A popular expression for being angry is “to see red.” It gets at an important truth, which is that anger causes a sort of partial blindness. When you put on red-colored glasses, you start to miss important details; grey turns into black.
I would advise Jacob Hornberger to take off those glasses, take a deep breath, and read my essays again. Perhaps then he would stop attributing to me views that I cannot be said to hold, and perhaps then his blows would land on me, and not on the air, or on strawmen.
The idea of military service sends Mr. Hornberger into ludicrous fantasies of armed resistance against the state’s jack-booted thugs, as if such a hypothetical would teach anybody anything; as if that is any sort of defensible response to a democratic law deemed unjust. (Don’t get to close to Mr. Hornberger’s house around tax day, you might catch a stray bullet.)
Mr. Hornberger writes that “no doubt” I believe the state has “omnipotent power” to decide the citizen’s obligations, while linking to the essay where I specifically write that the state loses its legitimacy once it infringes on the citizens’ natural rights. He faults me for not explaining the specific terms of these obligations. The reason, as I wrote, is that it is up to each nation to do so for itself. He takes me to endorse unfettered majority rule when I write that the social contract theory I uphold cannot be held as an open-ended writ for it.

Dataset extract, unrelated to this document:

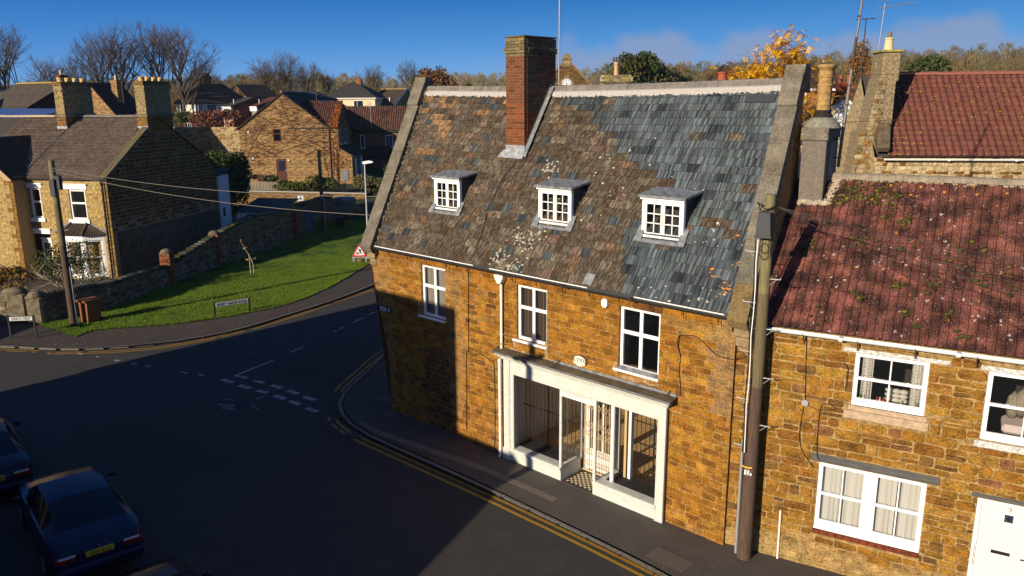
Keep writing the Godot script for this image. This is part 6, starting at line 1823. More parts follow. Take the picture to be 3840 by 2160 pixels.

Is Mr. Hornberger really serious when he writes that I “see society as a great big bee hive, one in which everyone exists to serve the greater good of the hive”?
He writes “Where Gobry goes wrong is with his assumption that the state, not the individual, is sovereign.” He could have written “Gobry is a 250 pound woman from Montana” and his readers would be equally well informed.
Through Mr. Hornberger’s monochromatic vision, we see that there are only two kinds of people in the world: libertarians and “statists.”
Either the individual is sovereign, or else the state is. If you are not a libertarian, why, you must believe that society is just a “great big bee hive” and that “slavery” to the state is legitimate. No middle ground! No grey areas! All or nothing!
Libertarians “believe in fundamental, God-given, natural rights that preexist government, rights that are immune from the will of the majority.” That’s very good for them, because so do I. (Would it blow Mr. Hornberger’s mind if I told him most quasi-socialists do, too?)
In the end, Mr. Hornberger has written something that I never could: a very convincing reductio ad absurdum of libertarianism. If libertarianism were really this stunted, Manichean worldview, it would have nothing to recommend in itself.
The libertarianism I admire and learn from is the one of Milton Friedman, empirical, nuanced and uplifting; and of F. A. Hayek, whose starting point is the recognition of the inherent complexity of human affairs and limitations of human beings, one that leads not just to rejecting central planning, but to a fundamental epistemic humility. This humility leads to a belief in the justice of limited government, but also to respect for the institutions that have for so long sustained human flourishing, including community and nation.
Of course, that’s what I would say. After all, I’m a conservative. Maybe I’m wrong. But Mr. Hornberger hasn’t convinced me, nor, I suspect, anybody else who wasn’t already convinced.